In the 3D problem, the candidate sensor locations are expanded to the entire ceiling, and the sensors are assumed to have a finite field of view in 3D space. Additionally, the cubicle walls are modeled as low enough for the ceiling-mounted sensors to cover the interior.
Figure 5 shows the optimal 3D sensor placement without any resilience requirements, using 25 sensors. Figure 6 presents the optimal placement with a depth of resilience of 1, requiring 45 sensors.
In both the 2D and 3D cases, the results demonstrate the value of the proposed algorithm in balancing efficiency and resilience in sensor network design. By incorporating resilience requirements, the algorithm ensures that the network can absorb the impact of sensor failures and maintain critical functionality, even in the face of disruptions.

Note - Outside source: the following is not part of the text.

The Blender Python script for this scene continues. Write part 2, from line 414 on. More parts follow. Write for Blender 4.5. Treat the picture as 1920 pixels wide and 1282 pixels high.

Advancing Resilience in Sensor Networks
As sensor networks become increasingly integral to cyber-physical systems and the Internet of Things, the need for resilience has never been more pressing. While the methodology presented in this article focuses on the absorption of disruptions, future research efforts should also tackle the adaptivity and recovery aspects of resilience in sensor networks.
Emerging technologies, such as edge computing and artificial intelligence, hold the potential to further strengthen system resilience by introducing redundancy and automation into the cyber and information domains. By maintaining the ability to process and respond to sensor data, even in the face of disruptions, these advanced capabilities can help ensure the resilience of the overall cyber-physical system.
Furthermore, the proposed framework can be expanded to address a wider range of sensor network applications, from power and water system monitoring to disaster response and recovery. In these critical domains, the reliable and uninterrupted collection of sensor data is essential for informed decision-making and efficient recovery efforts.
By incorporating resilience into the design, deployment, and operation of sensor networks, developers can help future-proof these crucial systems against the diverse threats of the modern world. Through a holistic approach that balances efficiency and resilience, the sensor networks of tomorrow can continue to serve as the vital link between the physical and digital realms, even in the face of adversity.